--- Exercise ---
Locate every line in the material below that has the word "from". Copy each of those lines.

--- Data segment ---
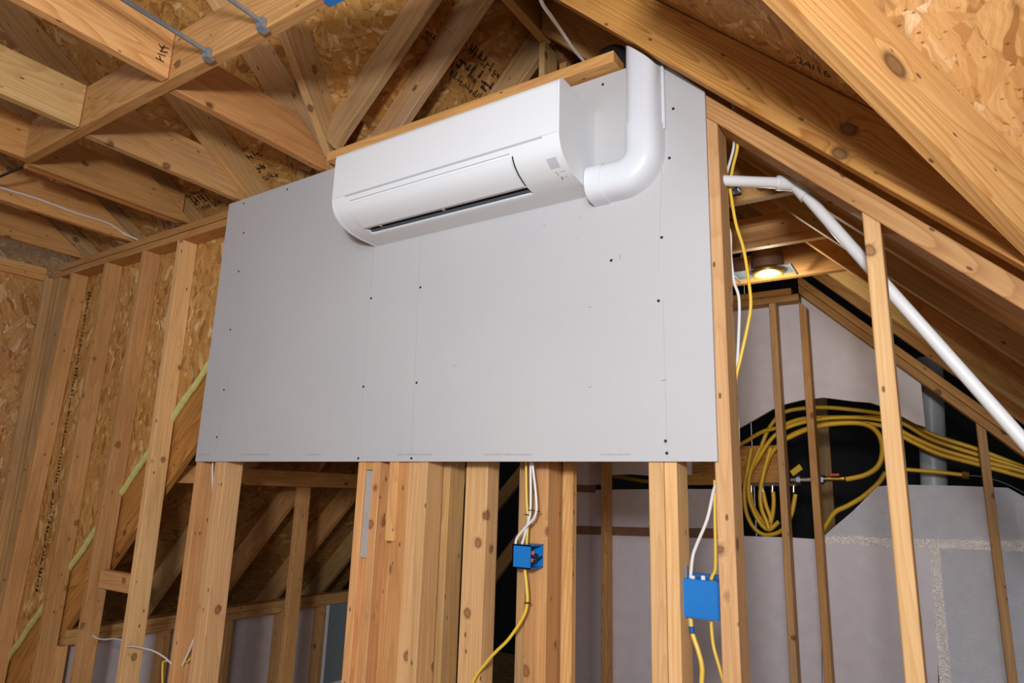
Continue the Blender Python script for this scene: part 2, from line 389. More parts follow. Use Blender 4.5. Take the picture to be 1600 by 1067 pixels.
# studs under the board
def post(x0, w, mat, y=WY, d=.089, top=.4, name='stud'): return stud(wb, x0, y, zb, top, mat, w=w, d=d, name=name)
post(-2.871, .038, 'spruce', top=ZT); post(-2.729, .038, 'spruce_pale', top=ZT); post(-2.690, .038, 'spruce_pale', top=ZT)
post(-1.848, .0375, 'spruce', top=1.31); post(-1.810, .036, 'spruce', y=WY + .018, d=.07, top=.0)
lum('filler_strip', wb, V(-1.810, WY + .006, -.24), V(-1.810, WY + .006, .065), .034, .012, X, Y, M['zinc_dull']); lum('spacer_block', wb, V(-1.810, WY + .004, .067), V(-1.810, WY + .004, .4), .035, .014, X, Y, M['orange'])
post(-1.774, .038, 'spruce', top=1.31, d=.089); post(-1.735, .070, 'pine', y=WY + .048, d=.041, top=1.31)
post(-1.668, .066, 'orange', y=WY + .008, d=.08, top=1.31); 
lum('spacer_block', wb, V(-1.690, WY - .003, -.175), V(-1.690, WY - .003, .4), .043, .040, X, Y, M['spruce'])
post(-1.602, .046, 'spruce_pale', y=WY + .004, top=1.31); post(-1.555, .039, 'spruce_pale', top=1.31)
post(-1.545, .05, 'brown', y=WY + .10, top=1.2); post(-1.53, .038, 'brown', y=WY + .32, top=1.2)
post(-.717, .044, 'spruce_pale', top=1.31); post(-.672, .036, 'spruce_pale', y=WY + .001, top=1.31)
# wider posts set back behind the board
stud(wb, -1.425, 1.90, zb, 1.1, 'spruce_pale', w=.092, d=.07)
stud(wb, -1.228, 1.935, zb, 1.1, 'brown', w=.036, d=.089); stud(wb, -1.191, 1.928, zb, 1.1, 'spruce', w=.04, d=.089); stud(wb, -1.150, 1.926, zb, 1.1, 'spruce', w=.04, d=.089)
stud(wb, -1.125, 2.03, zb, 1.1, 'orange', w=.03, d=.05); stud(wb, -1.098, 2.0, zb, 1.1, 'pine', w=.038, d=.03)
# corner post at the right end of the board and the raking plate
A = .6600                                           # rake: z + x = A (top edge)
rv = Vector((1, 0, -1)).normalized(); rn = Vector((1, 0, 1)).normalized()
stud(wb, -.532, WY, zb, 1.117, 'spruce_pale', w=.045, cut1=rn)
def rake(x): return V(x, WY, A - x)
lum('rake_plate', wb, rake(-.72) - rn * .052, rake(.80) - rn * .052, .089, .052, Y, rn, M['pine'], cut0=X, cut1=Z)
stud(wb, -.1355, WY, zb, .721, 'spruce_pale', cut1=rn)
stud(wb, .272, WY, zb, .313, 'orange', cut1=rn)
stud(wb, .70, WY, zb, -.115, 'orange', cut1=rn)
# blocking between two left studs
bz = onY(160, 907, WY).z
lum('blocking', wb, Vector((-3.61, WY + .03, bz - .045)), Vector((-3.255, WY + .03, bz - .045)), .038, .085, Y, Z, M['spruce'])
# sheathing behind the left studs, only above the lower roof
AL = 3.58
def zl(x): return x + AL
slab('sheathing_panel', wb, [V(-4.75, 1.8905, zl(-4.75)), V(-3.31, 1.8905, zl(-3.31)), V(-3.31, 1.8905, 1.34), V(-4.75, 1.8905, 1.34)], Y, .011, M['osb_wall'])
slab('sheathing_panel', wb, [V(-3.307, 1.8905, zl(-3.307)), V(-2.3, 1.8905, zl(-2.3)), V(-2.3, 1.8905, 1.34), V(-3.307, 1.8905, 1.34)], Y, .011, M['osb_wall'])
# raking rafter under that sheathing, with the bead of spray foam on it
lv = Vector((1, 0, 1)).normalized(); ln = Vector((-1, 0, 1)).normalized()
lum('raking_rafter', wb, V(-4.9, 1.903, -4.9 + 3.25), V(-2.2, 1.903, -2.2 + 3.25), .038, .235, Y, ln, M['amber'])
bm = bmesh.new()
pts = []
xx = -4.75
while xx < -2.95:
    pts.append(V(xx, 1.888, zl(xx) + .004 * math.sin(xx * 37))); xx += .012
tube_bm(bm, pts, .012, n=8, smooth_path=False, rfun=lambda q: .014 + .009 * abs(noise.noise(Vector((q * 60, 2, 0)))) + .006 * abs(noise.noise(Vector((q * 17, 5, 0)))))
finish(bm, 'foam_bead', M['spray_foam'], wb, True)

# ================================================================== LEFT WALL
wl = struct('wall_left')
slab('sheathing_panel', wl, [V(-4.76, -.40, FZ), V(-4.76, 1.88, FZ), V(-4.76, 1.88, 1.26), V(-4.76, -.40, 1.26)], (-1, 0, 0), .011, M['osb_pale'])
slab('sheathing_panel', wl, [V(-4.76, -2.84, FZ), V(-4.76, -.405, FZ), V(-4.76, -.405, 1.26), V(-4.76, -2.84, 1.26)], (-1, 0, 0), .011, M['osb_pale'])
lum('top_plate', wl, V(-4.84, -2.8, 1.225), V(-4.84, 1.795, 1.225), .11, .036, X, Z, M['orange'])
lum('top_plate', wl, V(-4.84, -2.8, 1.264), V(-4.84, 1.78, 1.264), .105, .045, X, Z, M['pine'])
for y in (1.25, .65, .04, -.57): stud(wl, -4.759, y, zb, 1.225, 'spruce', w=.089, d=.038)

# ================================================================== ROOF AND CEILING
ce = struct('ceiling')
# --- right slope of the lower gable: underside of rafters z + x = .66
for y, mt in ((1.70, 'amber'), (2.245, 'pine'), (2.62, 'pine_pale'), (3.0, 'pine'), (3.42, 'pine_pale'), (3.83, 'pine')):  # far rafters get paler wood to make up for the dim light there
    mat = M[mt]
    if y == 1.70:
        fx = []
        for (px, py, r) in ((1326, 202, .012), (1312, 240, .011)):
            q = onY(px, py, y); p0 = V(-1.37, y, A + 1.37 - .002)
            fx.append(((q - p0).dot(rv), (q - p0).dot(rn), r))
        mat = wood('amber pine with round knots', (.66, .33, .10), (.38, .14, .028), rings=9, contrast=.95, knots=0.0, fixed=[(a, s * b, r) for a, b, r in fx for s in (1, -1)], across=9)
    lum('rafter', ce, V(-1.37, y, A + 1.37 - .002), V(.95, y, A - .95 - .002), .038, .139, Y, rn, mat, cut0=X, cut1=X)
T = .139 * math.sqrt(2) + .001
# --- left slope: underside z - x = 3.45
for ya, yb, x0, mt in ((1.722, 1.722, -2.06, 'greyed'), (1.93, 1.95, -2.30, 'greyed'), (2.36, 2.46, -4.4, 'greyed'), (2.86, 2.93, -4.4, 'pine'), (3.38, 3.42, -4.4, 'pine'), (3.85, 3.85, -4.4, 'brown')):
    lum('rafter', ce, V(x0, yb, x0 + 3.45), V(-1.425, ya, -1.425 + 3.45), .038, .14, Y, ln, M[mt], cut0=Z if x0 < -4 else None, cut1=X)
# ridge beam and the post under its end
lum('ridge_beam', ce, V(-1.42, 1.0, 2.030), V(-1.42, 2.345, 2.030), .044, .20, X, Z, M['pine_pale'])
lum('ridge_post', ce, V(-1.42, 2.311, 1.1), V(-1.42, 2.311, 2.028), .030, .12, X, Y, M['pine_pale'])
lum('ridge_post', ce, V(-1.375, 2.42, 1.1), V(-1.375, 2.42, 1.97), .038, .03, X, Y, M['orange'])
lum('ridge_beam', ce, V(-1.42, 2.46, 2.030), V(-1.42, 4.2, 2.030), .044, .20, X, Z, M['brown'])
# --- main slope over the room (8:12), underside z + 2/3 y = 2.58, falls to wall W on the left
P_ = 2 / 3; B1 = 2.58; mn = Vector((0, P_, 1)).normalized(); mv = Vector((0, 1, -P_)).normalized()
def mz(y, b=B1): return b - P_ * y
for xr, mt, off in ((-2.75, 'brown', 0), (-3.36, 'brown', 0), (-3.95, 'greyed', 0), (-4.5, 'greyed', 0)):
    lum('rafter', ce, V(xr - .038, 1.84, mz(1.84)), V(xr - .038, -1.2, mz(-1.2)), .038, .14, X, mn, M[mt], cut0=Z)
# jack rafters that land on the valley
for p0, p1, mt in (((503, 262), (389, 85), 'greyed'), ((522, 258), (449, 60), 'greyed')):
    def mp(px, py):
        r = ray(px, py); k = B1 / (r.z + P_ * r.y); return CAM + r * k
    a = mp(*p0); b = mp(*p1); d = b - a
    lum('rafter', ce, a - X * .038 - d * .03, b - X * .038 + d * 1.6, .038, .14, X, mn, M[mt])
# left valley rafter continuing up behind the beam
# ceiling joists: from the header to wall W
JZ = 1.352
for xr, mt in ((-2.18, 'orange'), (-2.79, 'brown'), (-3.30, 'orange'), (-3.86, 'orange'), (-4.45, 'orange')):
    lum('ceiling_joist', ce, V(xr - .038, 1.098, JZ), V(xr - .038, 1.885, JZ), .038, .184, X, Z, M[mt], cut1=mn, cut0=Y)
lum('ceiling_joist', ce, V(-3.34, 1.10, JZ), V(-3.34, 1.83, JZ), -.038 if False else .03, .17, -X, Z, M['orange'])
# header across the room, joists hung on its near side
lum('header_beam', ce, V(-3.245, 1.053, 1.347), V(.6, 1.053, 1.347), .042, .182, Y, Z, M['pine'])
for xr, mt in ((-2.134, 'pine'), (-2.752, 'pine_pale'), (-.9, 'pine'), (-1.32, 'pine')):
    if xr < -2: lum('ceiling_joist', ce, V(xr - .038, -.9, JZ - .002), V(xr - .038, 1.051, JZ - .002), .038, .182, X, Z, M[mt])
lum('ceiling_joist', ce, V(-3.288, -.9, JZ), V(-3.288, 1.096, JZ), .038, .182, X, Z, M['orange'])
lum('ceiling_joist', ce, V(-3.898, -.9, JZ), V(-3.898, 1.096, JZ), .038, .182, X, Z, M['orange'])
lum('ceiling_joist', ce, V(-4.488, -.9, JZ), V(-4.488, 1.096, JZ), .038, .182, X, Z, M['orange'])
# --- right cross slope: underside z + 2/3 y = 1.58, and its big valley rafter
B2 = 1.58
def r2p(px, py):
    r = ray(px, py); k = A / (r.z + r.x); return CAM + r * k
va = r2p(1280, 90); 
vd = Vector((1, 1.5, -1)).normalized()
q0 = va - vd * .55; q1 = va + vd * .72
sd = Vector((1.5, -1, 0)).normalized()
qq = r2p(1280, 90)
kn = r2p(1398, 102); 
# knot position on the side face of the valley rafter (vertical plane through the near edge)
r = ray(1398, 102); n_ = sd; pe = q0 + sd * .038; kk = (pe - CAM).dot(n_) / r.dot(n_); kq = CAM + r * kk
un = vd.cross(sd); un = un if un.z > 0 else -un
M['valley'] = wood('pale pine with one oval knot', (.70, .40, .15), (.44, .18, .04), rings=9, contrast=.75, knots=0.0,
                   fixed=[((kq - q0).dot(vd), s * (kq - q0).dot(un), .016) for s in (1, -1)], across=9)
lum('valley_rafter', ce, q0, q1, .038, .165, sd, Z, M['valley'])
# --- roof sheathing panels
def RP(x, y): return V(x, y, A + T - x)             # right slope
def LP(x, y): return V(x, y, x + 3.45 + .14 * math.sqrt(2) + .002)
BM = B1 + .14 / mn.z + .002
def MP(x, y): return V(x, y, BM - P_ * y)
BX = B2 + .165 * 1.2
def CP(x, y): return V(x, y, BX - P_ * y)
G = .0025
th = .011
def vx(y): return A + T - (BX - P_ * y)             # right valley line: x where the two right planes meet
yE = 4.3
xr0 = -1.396
# right slope split into panels 1.22 m up the slope
cols = [(xr0, -.62), (-.62, .24), (.24, 1.1)]
for (xa, xb_) in cols:
    ya = max(.55, 0); 
    # the lower edge follows the valley
    v0 = (xa + (BX - A - T)) / P_; v1 = (xb_ + (BX - A - T)) / P_
    v1c = min(v1, 2.95)
    slab('roof_panel', ce, [RP(xa + G, v0), RP(xb_ - G, v1c), RP(xb_ - G, 3.0), RP(xa + G, 3.0)], rn, th, M['osb_shaded' if xa < -1 else 'osb'])
    slab('roof_panel', ce, [RP(xa + G, 3.0 + G), RP(xb_ - G, 3.0 + G), RP(xb_ - G, yE), RP(xa + G, yE)], rn, th, M['osb_shaded'])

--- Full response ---
Continue the Blender Python script for this scene: part 2, from line 389. More parts follow. Use Blender 4.5. Take the picture to be 1600 by 1067 pixels.
# ceiling joists: from the header to wall W